In the end the bottom line is both are aging games with substantial fan bases. Goldeneye should probably have "won" as being more overrated though given that it's had a remake which failed to sell, and has so far yet to carry any successful spin off property. Other games like "Perfect Dark" might have used a lot of the same code, but you didn't see an actual "Goldeneye Sidestory" or whatever being released successfully. On the other hand "Final Fantasy VII" has lead to literally decades of merchandise being moved, with other games... crap or not, being released to massive success not to mention multiple movies (like the anime movie versions of the Crisis Core story that never saw official US release... before you even get into Advent Children).
See, it's hard to say "Final Fantasy VII" wasn't all that, or hasn't stood up well, when you look at the juggernaut it turned into. Even if a remake was done, and it failed, it's impossible to say it hasn't carried more than Goldeneye ever did. Indeed Goldeneye is mostly notable as being one of the few movie tie-in games that didn't blow chips, it really innovated very little even if it did get attention due to it's liscence (as was mentioned), just about everything in Goldeneye had been done by someone beforehand.
Opinions vary, but I think this "debate" should have been conducted very differantly. I think part of the problem was Goldeneye was being treated as too much of a sacred cow by two FPS junkies.
That said, I was hoping for something a bit more recent and relevent, a Halo Vs. Mass Effect throw down (which someone mentioned dreading) would have been more entertaining.
When it comes to that paticular debate it's a hard one to call because your basically dealing with a shooter series that became a blockbuster by being the first mainstream FPS shooter that didn't blow chips on a console... and which was intentionally throwing out every sci-fi and shooter trope it could, and Mass Effect which was largely successful due to trying to imitate a series of RPGs the creator no longer had a single player liscence for, and which also proceeded to randomly toss out every science fiction trope they could.
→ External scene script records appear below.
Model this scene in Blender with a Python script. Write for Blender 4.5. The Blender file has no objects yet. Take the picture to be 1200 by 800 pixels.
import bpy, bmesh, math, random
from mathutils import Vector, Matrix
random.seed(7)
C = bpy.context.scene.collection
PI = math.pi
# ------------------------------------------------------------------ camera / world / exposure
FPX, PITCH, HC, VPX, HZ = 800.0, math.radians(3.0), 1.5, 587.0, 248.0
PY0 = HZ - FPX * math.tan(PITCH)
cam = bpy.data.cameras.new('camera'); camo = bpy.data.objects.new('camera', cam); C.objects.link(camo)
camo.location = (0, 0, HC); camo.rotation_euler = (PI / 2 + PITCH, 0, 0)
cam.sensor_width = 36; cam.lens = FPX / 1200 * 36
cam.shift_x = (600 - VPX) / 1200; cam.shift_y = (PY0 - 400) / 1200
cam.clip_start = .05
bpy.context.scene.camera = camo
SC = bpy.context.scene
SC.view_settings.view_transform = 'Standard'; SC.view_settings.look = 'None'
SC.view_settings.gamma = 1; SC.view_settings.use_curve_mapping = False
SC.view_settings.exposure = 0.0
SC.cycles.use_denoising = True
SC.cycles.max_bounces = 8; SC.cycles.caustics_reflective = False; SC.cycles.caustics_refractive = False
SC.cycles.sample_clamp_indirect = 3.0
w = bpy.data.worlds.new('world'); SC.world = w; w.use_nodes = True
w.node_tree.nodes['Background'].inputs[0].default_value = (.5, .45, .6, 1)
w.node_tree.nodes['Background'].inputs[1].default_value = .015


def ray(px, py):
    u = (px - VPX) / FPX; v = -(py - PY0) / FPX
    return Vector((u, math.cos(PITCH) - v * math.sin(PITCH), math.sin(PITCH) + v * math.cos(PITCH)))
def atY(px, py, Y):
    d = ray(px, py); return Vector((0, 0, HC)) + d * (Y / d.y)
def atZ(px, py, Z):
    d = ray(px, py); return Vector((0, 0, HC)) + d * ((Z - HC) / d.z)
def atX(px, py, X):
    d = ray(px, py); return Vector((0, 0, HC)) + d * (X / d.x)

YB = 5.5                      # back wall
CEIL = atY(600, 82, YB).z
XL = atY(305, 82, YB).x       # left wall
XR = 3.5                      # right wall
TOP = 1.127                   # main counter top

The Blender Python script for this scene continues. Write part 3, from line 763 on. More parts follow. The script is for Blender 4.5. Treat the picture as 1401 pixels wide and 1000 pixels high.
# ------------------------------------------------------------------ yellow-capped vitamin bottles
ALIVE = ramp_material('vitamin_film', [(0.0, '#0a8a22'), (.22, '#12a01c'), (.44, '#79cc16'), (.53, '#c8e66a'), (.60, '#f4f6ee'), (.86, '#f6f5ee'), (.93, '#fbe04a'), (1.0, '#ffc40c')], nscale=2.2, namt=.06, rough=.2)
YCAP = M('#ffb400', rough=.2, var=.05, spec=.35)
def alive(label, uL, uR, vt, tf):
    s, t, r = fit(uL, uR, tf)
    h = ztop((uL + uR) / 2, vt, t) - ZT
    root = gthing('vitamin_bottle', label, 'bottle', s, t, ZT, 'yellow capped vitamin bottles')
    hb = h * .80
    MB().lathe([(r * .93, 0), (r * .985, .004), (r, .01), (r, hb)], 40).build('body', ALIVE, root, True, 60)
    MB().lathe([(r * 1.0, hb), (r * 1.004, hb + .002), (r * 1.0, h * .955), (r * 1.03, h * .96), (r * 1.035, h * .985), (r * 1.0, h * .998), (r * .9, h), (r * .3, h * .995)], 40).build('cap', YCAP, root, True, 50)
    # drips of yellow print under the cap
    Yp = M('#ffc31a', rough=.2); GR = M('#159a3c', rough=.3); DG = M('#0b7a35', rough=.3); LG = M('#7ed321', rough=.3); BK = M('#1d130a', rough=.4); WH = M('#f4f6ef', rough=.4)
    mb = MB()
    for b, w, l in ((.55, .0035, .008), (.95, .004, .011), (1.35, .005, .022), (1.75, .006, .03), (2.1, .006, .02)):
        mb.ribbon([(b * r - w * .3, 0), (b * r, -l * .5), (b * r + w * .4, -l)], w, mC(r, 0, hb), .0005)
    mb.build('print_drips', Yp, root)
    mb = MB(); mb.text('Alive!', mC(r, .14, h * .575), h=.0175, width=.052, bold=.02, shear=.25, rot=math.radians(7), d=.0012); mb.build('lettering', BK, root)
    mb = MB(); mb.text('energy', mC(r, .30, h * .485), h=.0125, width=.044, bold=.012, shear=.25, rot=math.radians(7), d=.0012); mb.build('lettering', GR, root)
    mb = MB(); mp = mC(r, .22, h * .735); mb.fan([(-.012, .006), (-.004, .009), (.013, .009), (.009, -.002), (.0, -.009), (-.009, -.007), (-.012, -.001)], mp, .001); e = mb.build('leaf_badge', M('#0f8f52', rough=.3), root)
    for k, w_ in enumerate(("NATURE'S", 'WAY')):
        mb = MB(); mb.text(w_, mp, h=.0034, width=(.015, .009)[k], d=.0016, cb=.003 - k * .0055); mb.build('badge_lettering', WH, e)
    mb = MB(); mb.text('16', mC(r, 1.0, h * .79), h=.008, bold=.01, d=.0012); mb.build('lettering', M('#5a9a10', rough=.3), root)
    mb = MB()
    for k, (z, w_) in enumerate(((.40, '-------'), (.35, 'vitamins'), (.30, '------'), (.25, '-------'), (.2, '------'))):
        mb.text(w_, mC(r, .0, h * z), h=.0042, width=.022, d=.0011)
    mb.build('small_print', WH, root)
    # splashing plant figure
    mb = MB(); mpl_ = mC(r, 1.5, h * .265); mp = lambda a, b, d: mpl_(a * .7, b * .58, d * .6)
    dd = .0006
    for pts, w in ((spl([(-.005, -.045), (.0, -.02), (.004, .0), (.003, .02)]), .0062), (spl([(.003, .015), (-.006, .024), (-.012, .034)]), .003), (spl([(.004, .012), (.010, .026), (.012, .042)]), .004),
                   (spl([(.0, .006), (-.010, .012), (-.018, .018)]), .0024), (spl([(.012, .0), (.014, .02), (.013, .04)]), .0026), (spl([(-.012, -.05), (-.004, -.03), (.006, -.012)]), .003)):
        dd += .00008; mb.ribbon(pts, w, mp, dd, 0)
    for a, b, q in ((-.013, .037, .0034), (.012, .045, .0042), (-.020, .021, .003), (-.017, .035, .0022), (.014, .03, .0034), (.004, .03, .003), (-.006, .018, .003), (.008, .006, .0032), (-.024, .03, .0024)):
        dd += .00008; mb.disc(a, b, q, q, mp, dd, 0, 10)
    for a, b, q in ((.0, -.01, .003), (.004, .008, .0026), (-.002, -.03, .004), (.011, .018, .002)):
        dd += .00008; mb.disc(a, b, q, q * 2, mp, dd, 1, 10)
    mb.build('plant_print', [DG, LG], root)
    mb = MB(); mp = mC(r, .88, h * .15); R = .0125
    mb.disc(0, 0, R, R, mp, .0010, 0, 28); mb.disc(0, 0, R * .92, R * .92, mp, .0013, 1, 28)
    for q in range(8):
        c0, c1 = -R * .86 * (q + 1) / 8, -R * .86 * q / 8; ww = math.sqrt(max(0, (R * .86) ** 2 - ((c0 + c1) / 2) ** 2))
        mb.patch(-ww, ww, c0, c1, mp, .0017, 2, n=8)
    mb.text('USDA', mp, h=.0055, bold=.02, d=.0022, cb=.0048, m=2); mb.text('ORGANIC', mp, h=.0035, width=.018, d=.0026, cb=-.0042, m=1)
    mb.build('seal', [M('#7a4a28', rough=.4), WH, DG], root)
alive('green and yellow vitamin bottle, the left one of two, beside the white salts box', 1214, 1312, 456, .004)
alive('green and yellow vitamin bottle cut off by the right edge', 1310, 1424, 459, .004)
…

Halo being a retread of the space marine super-soldier, and Mass Effect being a science fiction shotgun trying to capture the magic of Star Wars without using any of it's IPs, and cribbing it's main bad guys/plotline from Fred Saberhagan's "Berserker" novels, hoping the audience would be too young to realize that and think yesterday's painful stereotype would come accross as being innovative (Saberhagan wrote a good number of Berserker novels and short stories, in the 1980s and early 1990s mentioning Berserkers among geeks playing tabletop sci-fi games like Traveller, was similar to mentioning Cthulhu in more fantasy oriented scenarios... more or less the quinteseential no-win scenario for all intents and purposes... even the development of the plot in Mass Effect bears some similarities to how the universe was eventually saved from The Berserkers... but I won't spoil plot details for those who might be interested in reading some truely classic stuff... which will also make you see Mass Effect from a somewhat differant perspective from then on if you had been lionizing it and the reapers as the most creative thing ever like many people hav... good series, especially when it was still an rPG as opposed to a cinematic shooter, but it is indeed highly overrated).